Nevertheless, and with specific regard to the candidate and/or campaign effects of this race–the things within Coakley’s control–so much went afoul:

*She allowed Brown to turn the race into a personality, rather than an issue/policy choice. Aside from healthcare and the implicit notion that Coakley would be a stand-in vote for the deceased icon whose seat she would be filling, what was the Coakley “platform”? Unless you are a particularly dynamic or celebrity-like candidates, when you are the nominee of the favored party in the state you want to avoid allowing the race to devolve into a personality contest. In 2006 in Maryland, where I teach, that’s what Michael Steele tried to do against clear statewide favorite Ben Cardin. Cardin won the election, but Steele kept the race to 10 points in a bad Republican year in a state John Kerry won by 14 points just two years earlier in a better Republican cycle.

*She seemed unncertain about how closely to align herself with the Democratic establishment, either in the state and/or nationally. Was using Vicki Kennedy the right choice? Probably, but maybe not; perhaps some voters viewed it as some combination of heavy-handed, maudlin or desperate. Should President Obama (or President Clinton) have been summoned sooner, or maybe not at all because nationalizing the race only going to remind voters that she represented Washington’s in-party?
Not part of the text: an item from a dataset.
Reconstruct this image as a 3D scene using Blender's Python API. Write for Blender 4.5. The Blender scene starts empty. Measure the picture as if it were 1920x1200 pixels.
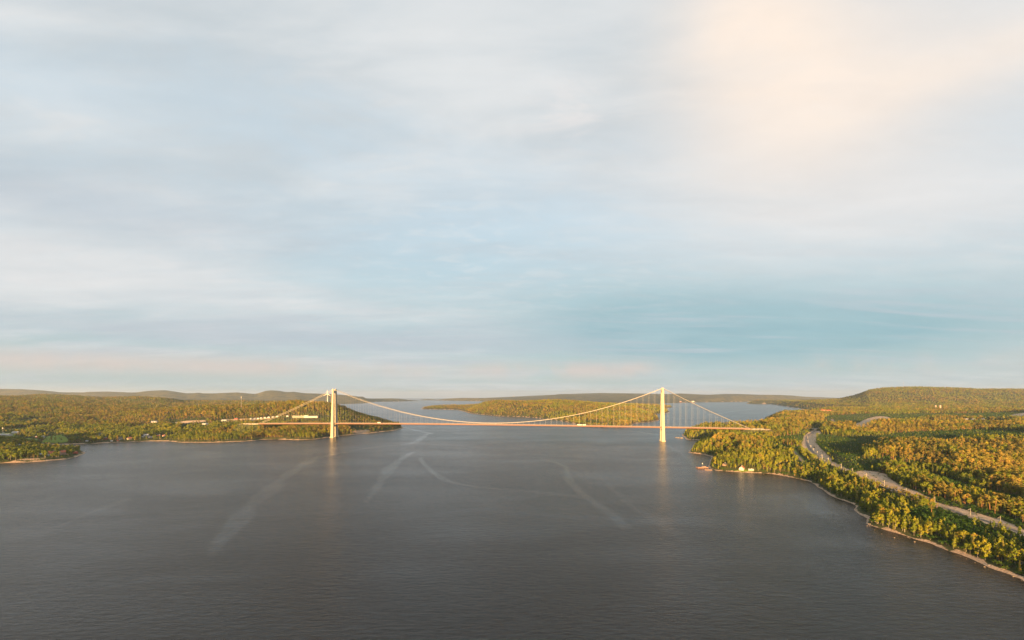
import bpy, math, random
import numpy as np

# ------------------------------------------------------------------ camera, sky, sun, exposure
F = 900.0            # focal length in pixels of the 1920 wide frame
Y0 = 740.0           # eye level row
H = 161.0            # camera height above the sea
RE = 6.371e6         # the earth is round: everything drops by d^2 / 2R
SUN_AZ = math.radians(15.5)   # heading of the light, clockwise from +Y
SUN_EL = math.radians(4.3)

scene = bpy.context.scene
COL = scene.collection
cam_d = bpy.data.cameras.new('camera')
cam = bpy.data.objects.new('camera', cam_d)
COL.objects.link(cam)
cam.location = (0, 0, H)
cam.rotation_euler = (math.radians(90), 0, 0)
cam_d.sensor_width = 36.0
cam_d.lens = 36.0 * F / 1920.0
cam_d.shift_y = (Y0 - 600.0) / 1920.0
cam_d.clip_start = 1.0
cam_d.clip_end = 150000.0
scene.camera = cam

scene.render.engine = 'CYCLES'
scene.cycles.use_denoising = True
scene.cycles.max_bounces = 6
scene.cycles.diffuse_bounces = 2
scene.cycles.glossy_bounces = 3
scene.cycles.transmission_bounces = 3
scene.cycles.volume_bounces = 1
scene.cycles.sample_clamp_indirect = 6.0
vs = scene.view_settings
vs.view_transform = 'Standard'
vs.look = 'None'
vs.gamma = 1.0
vs.use_curve_mapping = False
vs.exposure = 2.25

# ---- node helpers
class NT:
    def __init__(self, tree):
        self.t = tree
    def n(self, kind, **kw):
        nd = self.t.nodes.new(kind)
        for k, v in kw.items():
            setattr(nd, k, v)
        return nd
    def set(self, sock, v):
        if isinstance(v, bpy.types.NodeSocket):
            self.t.links.new(v, sock)
        else:
            sock.default_value = v
    def math(self, op, a, b=None, c=None, clamp=False):
        nd = self.n('ShaderNodeMath', operation=op)
        nd.use_clamp = clamp
        for i, v in enumerate((a, b, c)):
            if v is not None:
                self.set(nd.inputs[i], v)
        return nd.outputs[0]
    def vmath(self, op, a, b=None):
        nd = self.n('ShaderNodeVectorMath', operation=op)
        self.set(nd.inputs[0], a)
        if b is not None:
            self.set(nd.inputs[1], b)
        return nd.outputs[0]
    def mix(self, f, a, b, blend='MIX'):
        nd = self.n('ShaderNodeMix', data_type='RGBA', blend_type=blend)
        self.set(nd.inputs[0], f)
        for s, v in ((nd.inputs[6], a), (nd.inputs[7], b)):
            if isinstance(v, tuple) and len(v) == 3:
                v = v + (1.0,)
            self.set(s, v)
        return nd.outputs[2]
    def noise(self, vec, scale, detail=4.0, rough=0.55, dist=0.0):
        nd = self.n('ShaderNodeTexNoise')
        self.set(nd.inputs['Vector'], vec)
        nd.inputs['Scale'].default_value = scale
        nd.inputs['Detail'].default_value = detail
        nd.inputs['Roughness'].default_value = rough
        nd.inputs['Distortion'].default_value = dist
        return nd.outputs['Fac']
    def ramp(self, f, lo, hi):
        nd = self.n('ShaderNodeMapRange', interpolation_type='SMOOTHSTEP')
        self.set(nd.inputs[0], f)
        nd.inputs[1].default_value = lo
        nd.inputs[2].default_value = hi
        return nd.outputs[0]

# ---- sky: clear air behind a thin broken sheet of cloud
world = bpy.data.worlds.new('World')
scene.world = world
world.use_nodes = True
world.node_tree.nodes.clear()
w = NT(world.node_tree)
out = w.n('ShaderNodeOutputWorld')
bg = w.n('ShaderNodeBackground')
sky = w.n('ShaderNodeTexSky', sky_type='NISHITA')
sky.sun_disc = False
sky.sun_elevation = SUN_EL
sky.sun_rotation = SUN_AZ + math.pi
sky.altitude = 160
tc = w.n('ShaderNodeTexCoord')
sep = w.n('ShaderNodeSeparateXYZ')
w.set(sep.inputs[0], tc.outputs['Generated'])
sx, sy, sz = sep.outputs
az = w.math('ARCTAN2', sx, sy)
el = w.math('ARCSINE', sz)
zz = w.math('ADD', w.math('MAXIMUM', sz, 0.0), 0.10)
comb = w.n('ShaderNodeCombineXYZ')
w.set(comb.inputs[0], w.math('DIVIDE', sx, zz))
w.set(comb.inputs[1], w.math('DIVIDE', sy, zz))
plane = comb.outputs[0]
def rot(vec, ang, sxx, syy, off=(0, 0, 0)):
    m = w.n('ShaderNodeMapping')
    w.set(m.inputs['Vector'], vec)
    m.inputs['Rotation'].default_value = (0, 0, ang)
    m.inputs['Scale'].default_value = (sxx, syy, 1)
    m.inputs['Location'].default_value = off
    return m.outputs[0]
n_big = w.noise(rot(plane, 0.35, 0.45, 0.8, (3.1, 1.7, 0)), 1.0, 5, 0.5, 0.6)
n_mid = w.noise(rot(plane, 0.5, 0.8, 1.9, (7.3, 2.2, 0)), 1.3, 6, 0.55, 0.5)
n_fine = w.noise(rot(plane, -0.3, 2.0, 4.5, (1.2, 9.1, 0)), 1.6, 7, 0.6, 0.8)
tex_b = w.noise(rot(plane, 0.15, 0.5, 1.6, (4.4, 3.9, 0)), 1.1, 6, 0.58, 0.7)
def gauss(a0, e0, wa, we):
    a0, e0, wa, we = map(math.radians, (a0, e0, wa, we))
    da = w.math('DIVIDE', w.math('SUBTRACT', az, a0), wa)
    de = w.math('DIVIDE', w.math('SUBTRACT', el, e0), we)
    q = w.math('ADD', w.math('MULTIPLY', da, da), w.math('MULTIPLY', de, de))
    return w.math('EXPONENT', w.math('MULTIPLY', q, -1.0))
SKY_S = 0.212
def c3(r, g, b):      # picture colour to sky radiance
    f = lambda v: ((v / 255.0 + 0.055) / 1.055) ** 2.4 if v > 10 else v / 255.0 / 12.92
    return tuple(f(v) * SKY_S for v in (r, g, b))
blue = w.mix(w.ramp(el, 0.03, 0.42), c3(162, 193, 204), c3(200, 217, 228))
clear = w.mix(0.10, blue, w.vmath('MULTIPLY', sky.outputs[0], (0.09, 0.09, 0.09)))
cloud = w.mix(w.ramp(n_mid, 0.30, 0.70), c3(198, 208, 214), c3(225, 228, 229))
mask = w.math('ADD', w.math('MULTIPLY', w.ramp(n_big, 0.26, 0.62), 0.70), w.math('MULTIPLY', w.ramp(n_fine, 0.42, 0.68), 0.28))
mask = w.math('ADD', mask, w.math('MULTIPLY', w.ramp(el, 0.25, 0.62), 0.5), clamp=True)
g_teal = w.math('ADD', w.math('MULTIPLY', gauss(29, 6.3, 18, 3.8), 1.0), w.math('MULTIPLY', gauss(-38, 1.7, 26, 1.5), 0.9))
g_teal = w.math('ADD', g_teal, w.math('MULTIPLY', gauss(-8, 19, 22, 7), 0.45))
mask = w.math('MULTIPLY', mask, w.math('SUBTRACT', 1.0, w.math('MINIMUM', g_teal, 0.95)))
col = w.mix(mask, clear, cloud)
teal = w.math('MULTIPLY', w.math('ADD', gauss(17, 8.6, 17, 4.6), gauss(33, 6.2, 21, 3.6), clamp=True), w.math('ADD', 0.45, w.math('MULTIPLY', n_mid, 0.8)), clamp=True)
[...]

My feeling is that, had she done a better job establishing an independent, policy-based identity after winning the nomination, she could have avoided bringing in the big, national guns; but once she started to tank, there was not enough time to recover and she had not choice but to call for help. So it was the right decision, but a decision that could have been obviated.

*Those gaffes. Conservative talk radio, where Curt Schilling already had a built-in following, loves episodes like the Red Sox blunders Coakley made because they meet the three criteria for a good talk radio story: The details are easily accessible to listeners because there’s not too much complex or heavy policy content and there is a clear, repeatable fact or quote that encapsulates the story; the story can be personalized to an individual or set of individuals, who can then be mocked or demonized; and, finally, the episode fits neatly into a pre-existing frame, in this case the “out-of-touch” character of Democrats/liberals. This was a slow, fat pitch right down the middle for Schilling, Brown and the GOP to whack. (Yes, I know Schilling is a pitcher–I’m a Sox fan!–so the fat-pitch metaphor is backwards in this case, but you get the point.)
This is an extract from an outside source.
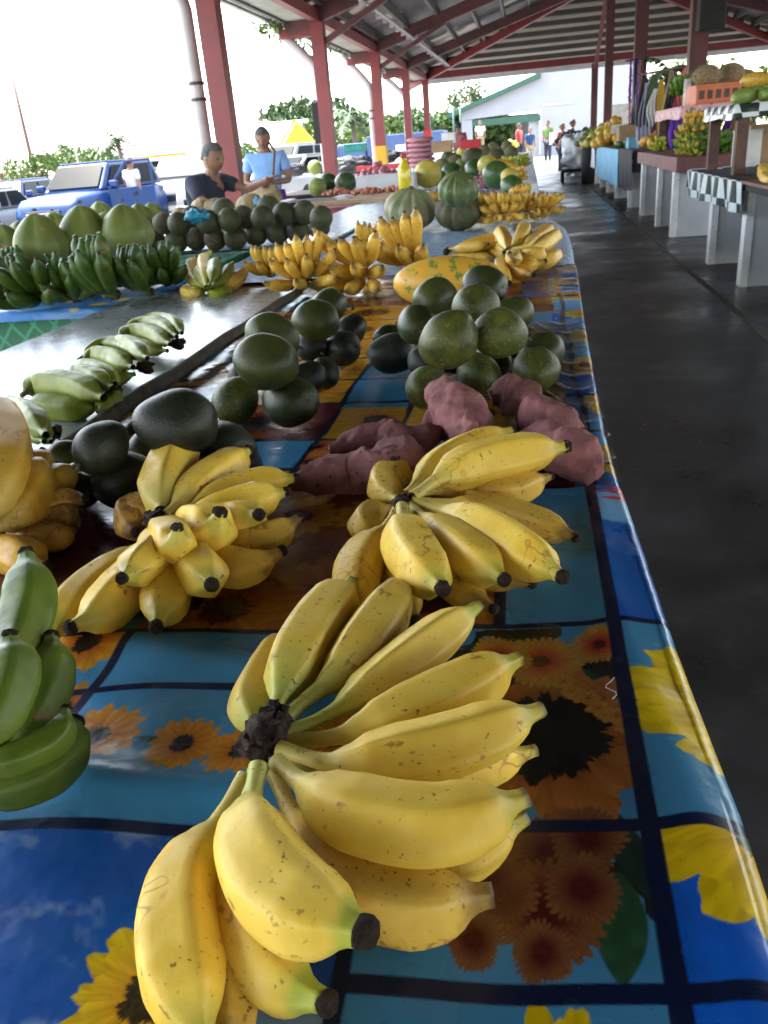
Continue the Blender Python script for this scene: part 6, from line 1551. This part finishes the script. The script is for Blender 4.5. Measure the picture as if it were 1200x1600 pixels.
# scattered produce along the rear tables
R_ = 'produce on the rear tables'
L_ = [('yellow_melon', 668, 272, 44, .0, 'yellow melon behind the pale ribbed pumpkin'), ('watermelon', 776, 274, 42, .02, 'large dark green watermelon near the right edge of the rear table'), ('watermelon', 742, 266, 34, .0, 'green watermelon left of the large dark one'),
      ('yellow_melon', 762, 258, 32, .1, 'yellow-green melon above the watermelons'), ('dark_pumpkin', 738, 246, 34, .12, 'brown-green round pumpkin on the heap, centre'), ('breadfruit', 712, 258, 30, .0, 'rough green breadfruit left of the centre heap'), ('breadfruit', 798, 242, 24, .1, 'breadfruit near the aisle corner of the heap'),
      ('watermelon', 800, 292, 34, .0, 'green mango-shaped melon at the right corner of the rear table'), ('yellow_melon', 796, 276, 28, .06, 'yellow-green melon below the far banana hand'), ('watermelon', 705, 270, 30, .0, 'green melon just behind the striped pumpkin'), ('breadfruit', 690, 262, 26, .0, 'breadfruit beside the net bags'),
      ('pale_melon', 724, 262, 28, .04, 'pale melon in the middle of the heap'), ('breadfruit', 756, 240, 24, .1, 'breadfruit at the back of the heap'), ('dark_pumpkin', 776, 244, 26, .1, 'dark pumpkin at the back of the heap'), ('watermelon', 686, 278, 24, .0, 'small green fruit right of the yellow melon'),
      ('papaya', 812, 300, 26, .0, 'yellow papaya at the right edge behind the last bananas'), ('papaya', 788, 258, 22, .08, 'yellow papaya on top of the right heap'), ('breadfruit', 770, 232, 18, .1, 'breadfruit far back, left one'), ('breadfruit', 792, 228, 16, .1, 'breadfruit far back, right one'), ('watermelon', 745, 232, 18, .05, 'small green melon far back'), ('yellow_melon', 722, 238, 18, .05, 'far yellow melon left'), ('dark_pumpkin', 700, 246, 22, .05, 'dark pumpkin left of the far heap')]
for i, (k, x, y, wp, dz, lb) in enumerate(L_): fruit(k, x, y, wp, TZ+dz, lb, (.3*math.sin(i), .4*math.sin(i*2), i*.8), R_)
fy = [hand('tmp', (0, 0, 0), 6, .7, 1.0, .11, .0165, M['ban_gl'], 62, 0, 3), hand('tmp', (0, 0, 0), 6, .8, 1.0, .11, .0165, M['ban_y2'], 61, 0, 3)]
for i, (x, y, dz, sc, lb) in enumerate([(800, 268, .10, 1.7, 'topping the right heap near the aisle'), (812, 285, .02, 1.5, 'at the aisle corner beside the watermelon'), (770, 268, .12, 1.3, 'small yellow-green hand in the middle of the heap'), (730, 256, .12, 1.3, 'on the centre heap'), (812, 262, .1, 1.6, 'behind the topping hand')]):
    p = at(x, y, TZ+dz*.7); sc *= .72; place(fy, i % 2, tuple(p), .3*i-.5, sc, 'yellow banana hand '+lb, 0, 'far banana hands', 'bananas')
heap('onion_heap', 'onion', 'purple onion bag right of the striped pumpkin', 'onions', 752, 296, 40, TZ, .022, 60, .12, 14)
heap('fruit_pile', 'tomato', 'small pile of red fruit left of the striped pumpkin', 'tomatoes', 668, 290, 34, TZ, .028, 26, .08, 15)
G = 'far produce heaps'
for i, (x, y, w_, mt, lb) in enumerate([(700, 238, 40, 'watermelon', 'distant green heap behind the net bags'), (740, 226, 36, 'papaya', 'distant heap of orange-yellow fruit'), (770, 222, 30, 'breadfruit', 'distant heap of olive coloured fruit'), (800, 232, 30, 'yellow_melon', 'distant yellow-green heap near the aisle'), (672, 232, 30, 'tomato', 'distant heap of reddish fruit'), (806, 222, 18, 'onion', 'tiny distant heap of purple fruit')]):
    p = at(x, y, TZ); heap('fruit_pile', mt, lb, 'fruit heap', x, y, w_, TZ, .09, 26, .28, 70+i)
def boxy(name, px, py, Y, w_, h_, d_, mt, lab, cat, z=None):
    p = atY(px, py, Y); z0 = p.z if z is None else z; s = MB(); t = .012
    s.box(-w_/2, w_/2, 0, d_, 0, t).box(-w_/2, w_/2, 0, t, t, h_).box(-w_/2, w_/2, d_-t, d_, t, h_).box(-w_/2, -w_/2+t, t, d_-t, t, h_).box(w_/2-t, w_/2, t, d_-t, t, h_)
    s.box(-w_/2-.006, w_/2+.006, -.006, d_+.006, h_, h_+.012)
    o = s.build(name, M[mt], None, bevel=.004); o.location = (p.x, p.y, z0); return tag(o, lab, cat)
boxy('cardboard_box', 690, 238, 12, .26, .13, .3, 'cardboard', 'open cardboard box above the net bags', 'box')
boxy('white_tub', 700, 224, 14, .2, .14, .26, 'white_pl', 'small white tub behind the cardboard box', 'tub')
boxy('red_crate', 735, 232, 19, .45, .16, .4, 'red_pl', 'red crate in front of the distant person in dark red', 'crate')
boxy('teal_basin', 552, 238, 9.4, .2, .07, .28, 'teal_pl', 'teal basin on the produce left of the third column', 'basin')
boxy('grey_crate', 600, 268, 8.8, .6, .14, .4, 'conc_wall', 'pale grey crate under the black sack', 'crate', TZ+.02)
boxy('red_bucket', 668, 218, 24, .22, .22, .22, 'red_pl', 'red bucket at the foot of the farthest left column', 'bucket')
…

All campaign results are a function of three things: 1. The rules and structure of the election system; 2. The political context of the race, which includes everything from political/electoral environment of the moment and the underlying partisan/ideological disposition of the electorate; and 3. Campaign and candidate effects. Brown had the advantage on #1; despite the bad economy and anti-incumbent and anti-Washington and anti-Democratic sentiment, Coakley had the overall advantage on #2, even if it was a smaller advantage than usual for a Democratic candidate in Massachusetts. But again, the first two factors were largely beyond her control.

What Martha Coakley presumably did have control over was her campaign strategy and message–the third and, for her, potentially fatal factor. In any case, we’ll know pretty soon whether she can pull off what will now be regarded, amazingly enough, as a last-minute “upset” win.